If you feel in your conscience that you are as guilty as Cain, and if sins clamour around you which are as dangerous as his, and which cry out for judgment upon you, accept the assurance that the blood of Christ has a yet louder cry for mercy. If you had been Abel's murderer, would you have been justly afraid of God's anger? Be as sure of God's mercy now. If you had stood over his lifeless body and seen the earth refusing to cover his blood; if you felt the stain of it crimson on your conscience, and if by night you started from your sleep striving vainly to wash it from your hands; if by every token you felt yourself exposed to a just punishment, your fear would be just and reasonable, were nothing else revealed to you. But there is another blood equally indelible, equally clamorous. In it you have in reality what is elsewhere pretended in fable, that the blood of the murdered man will not wash out, but through every cleansing oozes up again a dark stain on the oaken floor. This blood can really not be washed out, it cannot be covered up and hid from God's eye, its voice cannot be stifled, and its cry is all for mercy.1 [Note: Marcus Dods.]

In the wound of Thy right Hand

Each earthly toil I view;

By Thee my efforts stand,

Thine arm doth bring me through.

Hail, Holy Blood! Life-spring of every nerve,

Strengthen my heart to worship, will, and serve.

In Thy left Hand's purple stream

Each deed of love I lave,

Till of them all I deem

As steeped in that bright wave:

Hail, Holy Wounds, my worthless actions fill:

Upon their lifelessness Thy dews distil.

In Thy right Foot's holy scar

My spirit-vision sees

Dimly and from afar,

Thy human sympathies.

Lord, may Thy sacred Footprints day by day

Mark for our feet the true and perfect way!

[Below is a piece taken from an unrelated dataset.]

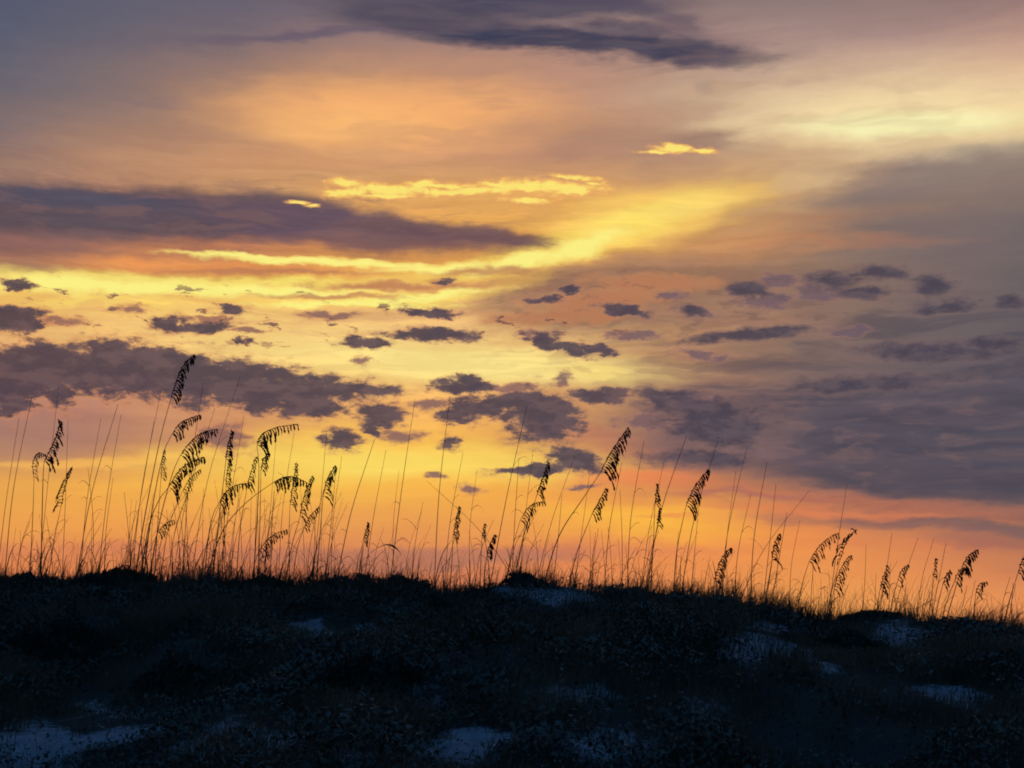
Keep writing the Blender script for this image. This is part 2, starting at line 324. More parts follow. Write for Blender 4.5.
# ------------------------------------------------------------------ materials
def material(name, c1, c2, scale=8, rough=.8, bump=0, c3=None, attr=None, thin=0):
    m = bpy.data.materials.new(name); m.use_nodes = True
    t = m.node_tree; n = t.nodes; b = n['Principled BSDF']; b.inputs['Roughness'].default_value = rough
    b.inputs['Specular IOR Level'].default_value = .2
    co = n.new('ShaderNodeTexCoord')
    ns = n.new('ShaderNodeTexNoise'); ns.inputs['Scale'].default_value = scale; ns.inputs['Detail'].default_value = 6
    t.links.new(co.outputs['Object'], ns.inputs['Vector'])
    r = n.new('ShaderNodeValToRGB'); r.color_ramp.elements[0].position = .35; r.color_ramp.elements[1].position = .65
    r.color_ramp.elements[0].color = (*c1, 1); r.color_ramp.elements[1].color = (*c2, 1)
    t.links.new(ns.outputs['Fac'], r.inputs[0]); out = r.outputs[0]
    if attr:
        a = n.new('ShaderNodeAttribute'); a.attribute_name = attr
        n2 = n.new('ShaderNodeTexNoise'); n2.inputs['Scale'].default_value = 22; n2.inputs['Detail'].default_value = 5
        t.links.new(co.outputs['Object'], n2.inputs['Vector'])
        ad = n.new('ShaderNodeMath'); ad.operation = 'ADD'; t.links.new(a.outputs['Fac'], ad.inputs[0]); t.links.new(n2.outputs['Fac'], ad.inputs[1])
        mr = n.new('ShaderNodeMapRange'); mr.inputs[1].default_value = .85; mr.inputs[2].default_value = 1.1
        t.links.new(ad.outputs[0], mr.inputs[0])
        mx = n.new('ShaderNodeMix'); mx.data_type = 'RGBA'; t.links.new(mr.outputs[0], mx.inputs[0])
        t.links.new(out, mx.inputs[6]); mx.inputs[7].default_value = (*c3, 1); out = mx.outputs[2]
    t.links.new(out, b.inputs['Base Color'])
    if thin:
        tr = n.new('ShaderNodeBsdfTranslucent'); t.links.new(out, tr.inputs[0])
        mxs = n.new('ShaderNodeMixShader'); mxs.inputs[0].default_value = thin
        t.links.new(b.outputs[0], mxs.inputs[1]); t.links.new(tr.outputs[0], mxs.inputs[2]); t.links.new(mxs.outputs[0], n['Material Output'].inputs[0])
    if bump:
        bp = n.new('ShaderNodeBump'); bp.inputs['Strength'].default_value = bump; bp.inputs['Distance'].default_value = .03
        t.links.new(ns.outputs['Fac'], bp.inputs['Height']); t.links.new(bp.outputs[0], b.inputs['Normal'])
    return m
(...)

In Thy left Foot's crimson track

Thy fainting steps I trace,

When Thou didst fetch me back,

A wanderer, from the waste:

Hail, sacred Feet that did the wine-press tread

Of Heaven's fierce wrath, and healing virtue shed.

In Thy loving Heart's red wound

Thy Church her cares may steep;-

Within its depths inhumed

May wait, and watch, and weep.

O, bleeding Lamb, our Saviour and our Guide,

Our all Thou art, and there is none beside!